KITAKYUSHU -- A brewery and a bakery here have joined forces to develop "Bread Weizen," a low-malt beer made from bread crusts trimmed from loaves used for school lunches.

    The beer, with its bready fragrance, debuted on the market on July 13. Crown Baking Co. Ltd. in Kitakyushu's Kokurakita Ward teamed up with the city's Mojiko Retro Beer Co. Ltd. to cut food loss with the new beer product.

    Crown Baking's managing director Hiroki Matsuoka, 37, looked satisfied after tasting the new brew. He explained, "The aftertaste is gentle and mild.
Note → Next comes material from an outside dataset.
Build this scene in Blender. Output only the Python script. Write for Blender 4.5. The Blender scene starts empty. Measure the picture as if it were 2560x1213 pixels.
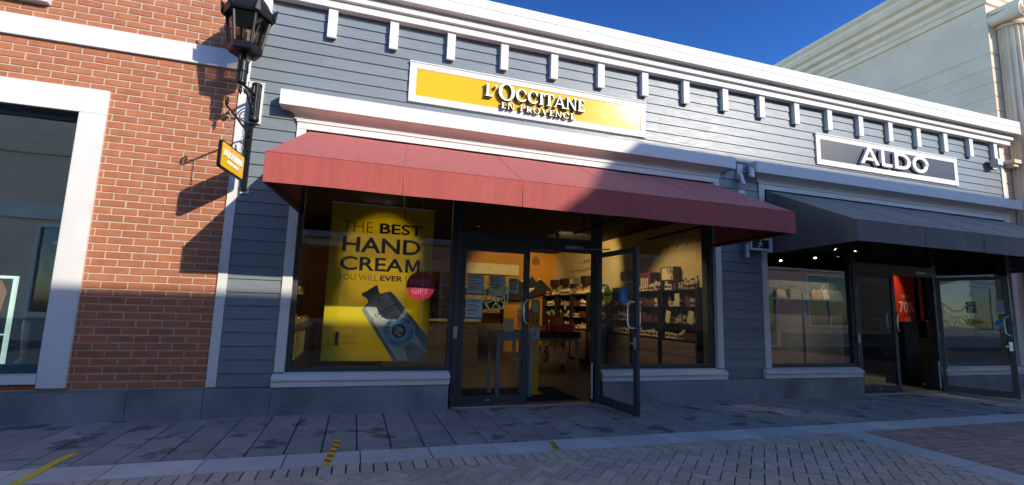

It's only slightly bitter."

    Crown Baking delivers school lunch bread to about 120 elementary and junior high schools, or about 60% of these institutions in the Fukuoka Prefecture city of Kitakyushu. On days when schools serve bread for lunch, the company bakes 1,000 loaves at its factory and cuts the crusts from both ends -- resulting in a roughly 100-kilogram loss.

    Though some of this is used as animal feed, the rest is discarded. Matsuoka said he "felt frustrated" that the crusts were tossed out despite being perfectly edible.

    This prompted him to consult with the Mojiko Retro Beer. Malted wheat -- also used in bread -- is one of the ingredients in the brewery's top-seller "Weizen" wheat beer. It was decided that the white bread crusts, baked with Fukuoka Prefecture wheat, would make up about 10% of the Bread Weizen.

    Konosuke Minematsu in charge of brewing at Mojiko Retro Beer Co. Ltd., left, and Crown Baking Co. Ltd.'s managing director Hiroki Matsuoka, are seen respectively holding a glass and cans of "Bread Weizen" in Kitakyushu's Kokurakita Ward on July 11, 2022. (Mainichi/Emi Aoki)

    As using ingredients such as bread means the beverage is categorized as a "happoshu" beer product under Japan's liquor tax law, the brewery had to obtain a new license to manufacture low-malt beer.

    In the first preparation, about 40 kilograms of bread crusts were added during the process of saccharifying malt starch to make 1,500 liters of Bread Weizen.

    Mojiko Retro Beer head brewer Konosuke Minematsu, 46, explained, "By using bread, the wheat flavor becomes stronger than that of ordinary Weizen." He said excitedly, "We are able to contribute to cutting food loss, which is a social problem, and also expand our product range."

    The can is designed to resemble a loaf of bread. Matsuoka said, "We've broadened the range of effective use of materials. Other places across Japan must be facing a similar problem. We'd like to make efforts to reduce food loss nationwide, not just in the Kitakyushu region."

    One can (350 milliliters) costs 550 yen (about $4), and 4,000 cans will be sold. In addition to Mojiko Retro Beer Restaurant and Izutsuya Department Store's branch in the city's Kokurakita Ward, people can also purchase Bread Weizen from Mojiko Retro Beer's official website.